Consider the reaction `2Ag^(+) +Cd to 2Ag to 2Ag +Cd^(2+)`.
The standard reduction potentials of `Ag^(+)//Ag and Cd^(2+)//Cd` are + 0.80 volt and - 0.40, respectively.
(i) Give the cell representation.
(ii) What is the standard cell emf. `E^(Theta)` ?
(iii) What will the emf of the cell if concentration of `Cd^(2+)` is 0.1 M and `Ag^(+)` is 0.2 M?

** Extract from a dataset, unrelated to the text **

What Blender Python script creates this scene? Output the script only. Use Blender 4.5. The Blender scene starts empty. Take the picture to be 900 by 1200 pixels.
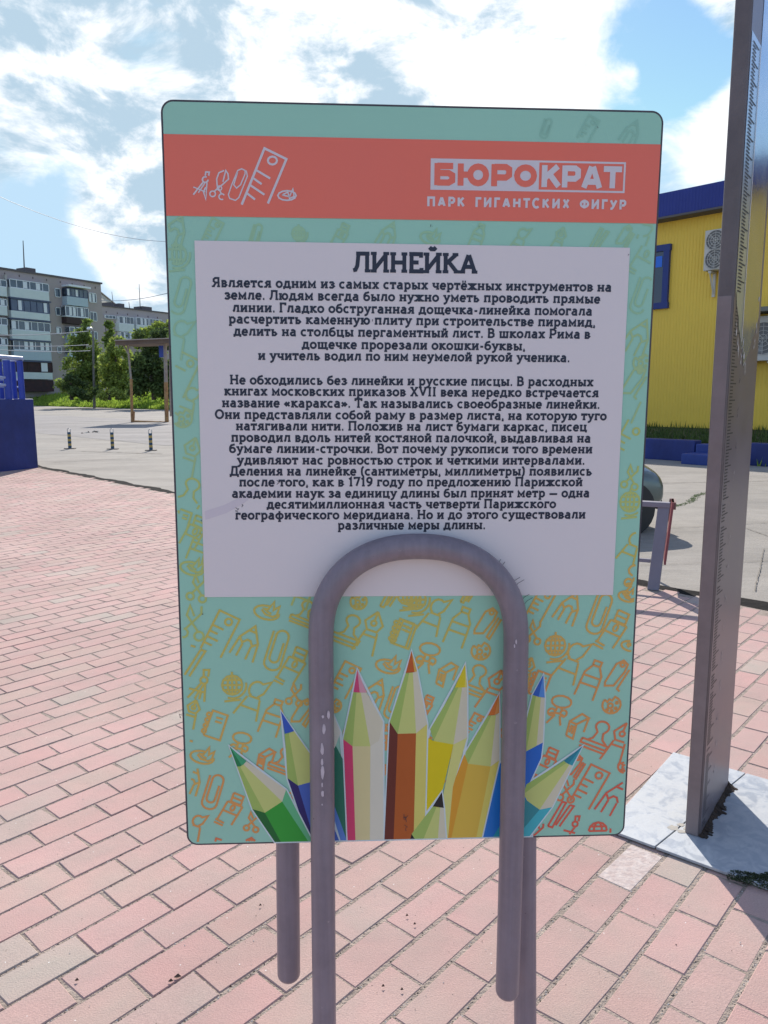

(iv) Will the cell work spontaneously for the condition given in (ii) above ?

(i) From the values of electrode potentials, it is clear that cadmium is acting as anode and silver electrode as cathode.
Thus, the celll is represented as:
`Cd//Cd^(2+) (aq)"||" Ag^(+) (aq) //Ag`
(ii) `E_("cell")^(Theta) =E_("cathode")^(Theta)-E_("anode")^(Theta)=0.80-(-0.40)=1.20V`
(iii) `E_("cell")=E_("cell")^(Theta) -(0.0591)/(2)"log"([Cd^(2+)])/([Ag^(+)]^(2))`
`=1.20V-(0.0591)/(2)"log"([0.1])/([0.2]^(2))`
`=1.20 -(0.0591)/(2) xx 0.3979=1.20 -0.01 =1.19V`
(iv) The cell reaction is spontaneous because `E_("cell") ` is positive. Therefore, free enregy change for this spontaneous reaction will be negative.